A autojustificação era, para Thomas, o último e o mais grave dos pecados. Achava especialmente repugnante que Veit tivesse continuado a fazer filmes: "Quando se sabe que se fez um martelo que serviu para assassinar pessoas não se pode continuar a fazer martelos." Por duas vezes Thomas lançou fogo a cinemas onde os filmes do pai eram exibidos. "Não disse a ninguém que o tinha feito. Não era uma manifestação."

Christiane Kubrick acha que a vida do seu primo foi "destruída pelos seus próprios esforços para reparar algumas das coisas que o pai tinha destruído, e para apanhar as pessoas que ele achava que deviam ser punidas." A filha de Thomas, Alice, vai no mesmo sentido: "Penso que se trata de um trauma que ele não consegue ultrapassar. É uma autêntica ferida que jamais sarará."

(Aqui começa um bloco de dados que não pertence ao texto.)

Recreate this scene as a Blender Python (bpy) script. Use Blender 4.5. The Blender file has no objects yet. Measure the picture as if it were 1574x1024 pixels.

No entanto, Thomas parecia encontrar conforto no facto de Veit Harlan o ter chamado para um último encontro. "Morreu nos meus braços, e estou-lhe incrivelmente agradecido por isso. Se eu tivesse um filho que me fizesse 10 por cento daquilo que fiz, nem lhe apertava a mão. É uma traição inacreditável, aquela que eu fiz. Senti que estava a fazer o que tinha de ser feito, e que, ao mesmo tempo, era uma coisa insuportável. Mas ele conseguiu compreender isso, e foi ele próprio quem preferiu morrer nos meus braços e não nos de outra pessoa."

Harlan parece ter desejado permanecer para sempre "o favorito" do pai, mesmo que esse pai fosse um nazi. E, com a sua intransigência, talvez tenha feito mais para humanizar a imagem de Veit Harlan do que os outros filhos na sua lealdade canina.